Below are the records; copy each line in them that holds the word "script".
## Begin
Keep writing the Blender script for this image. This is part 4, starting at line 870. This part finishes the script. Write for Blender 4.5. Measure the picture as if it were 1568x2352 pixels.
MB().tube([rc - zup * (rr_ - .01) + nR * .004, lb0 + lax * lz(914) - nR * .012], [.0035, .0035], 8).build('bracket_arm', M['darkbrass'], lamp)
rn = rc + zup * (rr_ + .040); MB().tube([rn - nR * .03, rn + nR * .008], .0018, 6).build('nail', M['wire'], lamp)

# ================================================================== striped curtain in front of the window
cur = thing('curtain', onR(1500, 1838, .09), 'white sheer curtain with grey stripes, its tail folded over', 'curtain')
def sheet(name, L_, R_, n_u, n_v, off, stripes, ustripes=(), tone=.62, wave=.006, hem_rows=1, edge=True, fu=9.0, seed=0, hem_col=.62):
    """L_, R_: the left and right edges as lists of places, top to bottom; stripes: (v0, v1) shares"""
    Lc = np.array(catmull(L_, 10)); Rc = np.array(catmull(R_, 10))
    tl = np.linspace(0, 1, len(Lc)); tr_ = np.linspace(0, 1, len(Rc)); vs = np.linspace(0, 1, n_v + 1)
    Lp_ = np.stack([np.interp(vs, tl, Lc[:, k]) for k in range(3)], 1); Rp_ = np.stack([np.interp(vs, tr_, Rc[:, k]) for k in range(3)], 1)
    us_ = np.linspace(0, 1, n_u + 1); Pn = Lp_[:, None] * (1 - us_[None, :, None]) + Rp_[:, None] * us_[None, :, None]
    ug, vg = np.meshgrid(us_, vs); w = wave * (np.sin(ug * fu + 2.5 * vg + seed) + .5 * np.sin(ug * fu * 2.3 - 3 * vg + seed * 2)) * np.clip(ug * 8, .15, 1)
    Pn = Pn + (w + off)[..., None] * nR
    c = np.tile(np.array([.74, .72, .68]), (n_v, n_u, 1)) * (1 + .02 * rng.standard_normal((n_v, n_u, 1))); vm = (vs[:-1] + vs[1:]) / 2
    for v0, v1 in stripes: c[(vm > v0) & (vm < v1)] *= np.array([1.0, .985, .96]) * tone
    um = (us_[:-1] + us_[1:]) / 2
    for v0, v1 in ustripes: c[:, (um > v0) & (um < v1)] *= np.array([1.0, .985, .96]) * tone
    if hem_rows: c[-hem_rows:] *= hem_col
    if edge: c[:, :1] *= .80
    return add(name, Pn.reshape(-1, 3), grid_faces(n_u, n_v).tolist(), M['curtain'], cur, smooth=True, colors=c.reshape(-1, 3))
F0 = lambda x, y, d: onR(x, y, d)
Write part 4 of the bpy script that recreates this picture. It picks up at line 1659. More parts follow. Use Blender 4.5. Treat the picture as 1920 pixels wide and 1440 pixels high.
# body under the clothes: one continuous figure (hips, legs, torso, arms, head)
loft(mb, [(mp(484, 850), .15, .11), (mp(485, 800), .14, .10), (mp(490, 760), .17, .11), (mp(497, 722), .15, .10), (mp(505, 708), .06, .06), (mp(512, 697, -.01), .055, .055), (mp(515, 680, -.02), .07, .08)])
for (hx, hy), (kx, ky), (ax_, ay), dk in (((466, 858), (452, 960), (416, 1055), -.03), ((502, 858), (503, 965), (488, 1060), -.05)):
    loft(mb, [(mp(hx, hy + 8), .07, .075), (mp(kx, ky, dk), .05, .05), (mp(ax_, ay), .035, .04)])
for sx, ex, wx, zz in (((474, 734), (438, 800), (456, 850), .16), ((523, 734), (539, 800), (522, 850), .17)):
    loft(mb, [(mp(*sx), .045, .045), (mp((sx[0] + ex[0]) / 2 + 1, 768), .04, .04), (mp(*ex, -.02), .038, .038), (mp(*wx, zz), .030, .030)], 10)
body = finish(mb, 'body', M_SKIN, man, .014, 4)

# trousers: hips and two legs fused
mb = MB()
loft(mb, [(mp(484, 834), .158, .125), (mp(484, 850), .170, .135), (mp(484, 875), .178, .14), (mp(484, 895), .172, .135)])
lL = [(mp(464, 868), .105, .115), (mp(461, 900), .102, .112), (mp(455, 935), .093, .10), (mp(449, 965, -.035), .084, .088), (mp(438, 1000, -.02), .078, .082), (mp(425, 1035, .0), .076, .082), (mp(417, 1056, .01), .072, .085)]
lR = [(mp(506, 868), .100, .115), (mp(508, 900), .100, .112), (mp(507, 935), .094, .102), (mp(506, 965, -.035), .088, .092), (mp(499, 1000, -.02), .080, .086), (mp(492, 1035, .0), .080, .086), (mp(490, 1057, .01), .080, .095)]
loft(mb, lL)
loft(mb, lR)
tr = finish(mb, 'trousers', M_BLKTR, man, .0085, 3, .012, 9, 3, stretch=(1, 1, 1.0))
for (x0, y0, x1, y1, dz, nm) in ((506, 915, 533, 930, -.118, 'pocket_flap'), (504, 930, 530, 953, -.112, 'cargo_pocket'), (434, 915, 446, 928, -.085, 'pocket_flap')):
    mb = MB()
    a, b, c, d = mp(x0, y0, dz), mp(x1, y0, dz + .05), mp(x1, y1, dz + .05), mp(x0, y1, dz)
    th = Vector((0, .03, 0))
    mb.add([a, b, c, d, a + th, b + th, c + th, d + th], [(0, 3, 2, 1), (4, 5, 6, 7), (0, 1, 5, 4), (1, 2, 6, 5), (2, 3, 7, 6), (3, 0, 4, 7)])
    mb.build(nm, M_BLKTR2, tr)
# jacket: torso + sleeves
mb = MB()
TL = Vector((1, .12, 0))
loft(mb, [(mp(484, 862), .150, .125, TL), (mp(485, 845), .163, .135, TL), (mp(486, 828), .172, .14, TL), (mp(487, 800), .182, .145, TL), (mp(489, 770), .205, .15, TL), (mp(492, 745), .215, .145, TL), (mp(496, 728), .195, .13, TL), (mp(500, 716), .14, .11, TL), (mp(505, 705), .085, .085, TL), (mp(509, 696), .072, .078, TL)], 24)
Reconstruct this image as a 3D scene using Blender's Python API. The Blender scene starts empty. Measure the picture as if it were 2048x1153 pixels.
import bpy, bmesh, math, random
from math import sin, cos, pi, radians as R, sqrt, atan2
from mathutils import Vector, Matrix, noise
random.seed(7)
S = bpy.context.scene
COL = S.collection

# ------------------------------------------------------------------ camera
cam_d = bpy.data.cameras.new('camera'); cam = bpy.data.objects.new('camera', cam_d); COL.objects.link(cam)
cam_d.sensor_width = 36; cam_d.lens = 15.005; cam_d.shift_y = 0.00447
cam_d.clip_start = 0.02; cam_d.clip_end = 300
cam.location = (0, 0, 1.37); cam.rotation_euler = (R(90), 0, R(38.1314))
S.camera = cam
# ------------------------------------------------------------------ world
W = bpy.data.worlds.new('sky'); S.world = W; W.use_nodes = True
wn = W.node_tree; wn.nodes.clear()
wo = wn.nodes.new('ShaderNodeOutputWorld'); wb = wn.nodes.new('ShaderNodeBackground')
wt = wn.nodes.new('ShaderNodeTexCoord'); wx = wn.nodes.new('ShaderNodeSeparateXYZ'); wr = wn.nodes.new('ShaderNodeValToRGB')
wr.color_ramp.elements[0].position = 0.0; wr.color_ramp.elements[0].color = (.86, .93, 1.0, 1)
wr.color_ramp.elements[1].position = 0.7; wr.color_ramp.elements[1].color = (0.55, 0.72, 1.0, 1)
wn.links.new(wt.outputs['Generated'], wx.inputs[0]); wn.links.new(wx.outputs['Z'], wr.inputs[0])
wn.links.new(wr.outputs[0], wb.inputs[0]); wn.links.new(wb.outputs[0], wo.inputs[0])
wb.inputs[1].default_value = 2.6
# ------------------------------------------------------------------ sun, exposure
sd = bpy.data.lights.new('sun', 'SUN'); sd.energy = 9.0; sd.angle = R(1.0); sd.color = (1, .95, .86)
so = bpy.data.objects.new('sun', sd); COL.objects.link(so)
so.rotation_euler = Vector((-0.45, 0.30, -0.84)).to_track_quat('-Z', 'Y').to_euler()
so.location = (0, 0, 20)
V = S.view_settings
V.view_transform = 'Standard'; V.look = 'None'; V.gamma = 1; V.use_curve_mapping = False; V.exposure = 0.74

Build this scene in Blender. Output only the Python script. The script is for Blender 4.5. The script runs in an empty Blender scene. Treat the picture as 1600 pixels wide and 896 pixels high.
## End
** Response to the task **
Keep writing the Blender script for this image. This is part 4, starting at line 870. This part finishes the script. Write for Blender 4.5. Measure the picture as if it were 1568x2352 pixels.
Write part 4 of the bpy script that recreates this picture. It picks up at line 1659. More parts follow. Use Blender 4.5. Treat the picture as 1920 pixels wide and 1440 pixels high.
Build this scene in Blender. Output only the Python script. The script is for Blender 4.5. The script runs in an empty Blender scene. Treat the picture as 1600 pixels wide and 896 pixels high.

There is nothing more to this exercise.